Como en los relatos de Silvina Ocampo, las habitaciones de la casona sirven para encerrarse y compartir secretos, para hacer juegos entre ingenuos y perversos. Antonia, Alicia y Alejandra (sí, todos los nombres empiezan con A, y el de Alex también) cierran la puerta de una habitación y se tiran, en un momento de distensión, en la cama. El torómbolo pregunta por una de ellas del otro lado de la puerta y Alicia, imitándole el acento y entre las risas de todas, le dice que no están. Mamá decide festejar su cumpleaños tres días antes de la fecha. Se celebra un poco en el baño y otro poco en el pasillo, donde las mesas apenas caben. El happy birthday se canta en portugués. De pronto hay una discusión, alguien se va y Marta (la infalible Verónica Llinás) se trenza con su hermana Margarita (los nombres de los hijos con A, los de las hermanas con M), en una pelea a puteadas, al mejor estilo tribunero. No es una familia bien avenida.

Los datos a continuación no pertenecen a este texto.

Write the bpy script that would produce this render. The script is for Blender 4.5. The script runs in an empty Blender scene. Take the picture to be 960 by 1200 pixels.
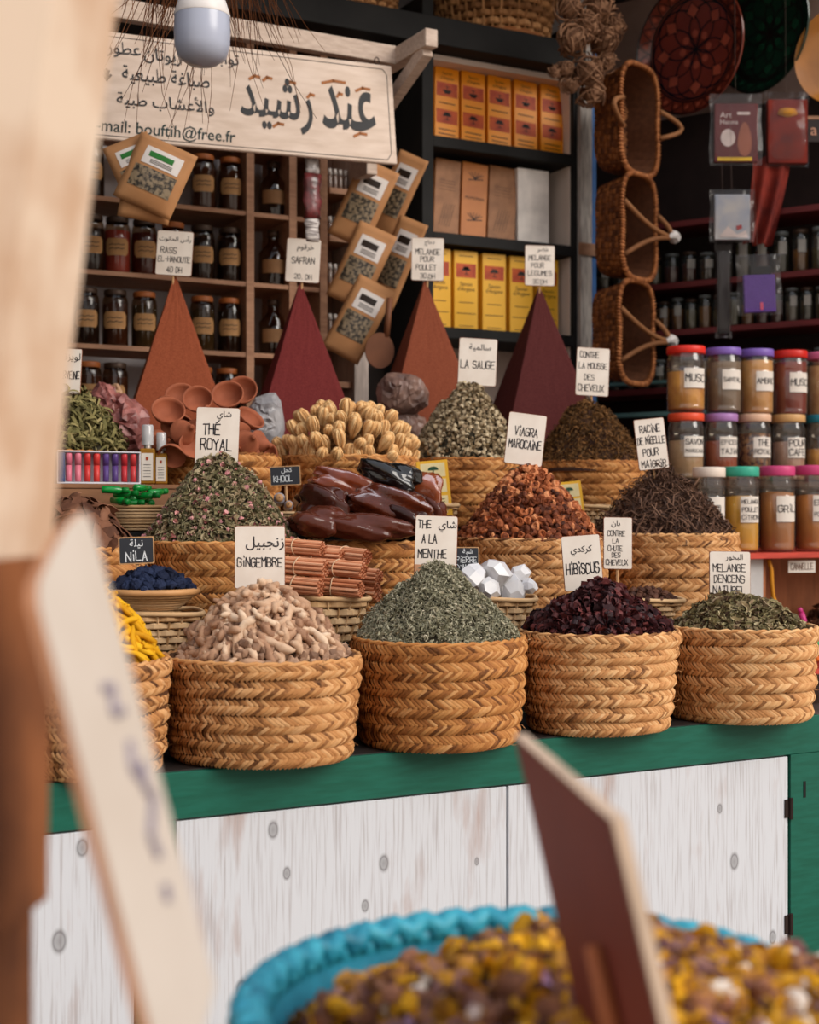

Hay una permanente latencia, algo que no funciona y que esconde un gato encerrado que sin embargo no se sabe dónde está. Es como si hubiera un olor acre, olor a pis de gato tal vez, pero ninguno de los presentes lo advirtiera. A diferencia de Nilsson, no hay aquí manierismo, cuidada fotografía, búsqueda expresionista y angulaciones desestabilizadoras. Acorde con el modo en que sus protagonistas lo viven, y acorde también con su carácter de clase media venida a menos (a diferencia de los aristócratas venidos a menos de Nilsson & Guido), todo está fotografiado de modo craso y realista. Como si no pasara nada raro. Y sin embargo está pasando, ahí, delante de todos. Pero nadie hace nada.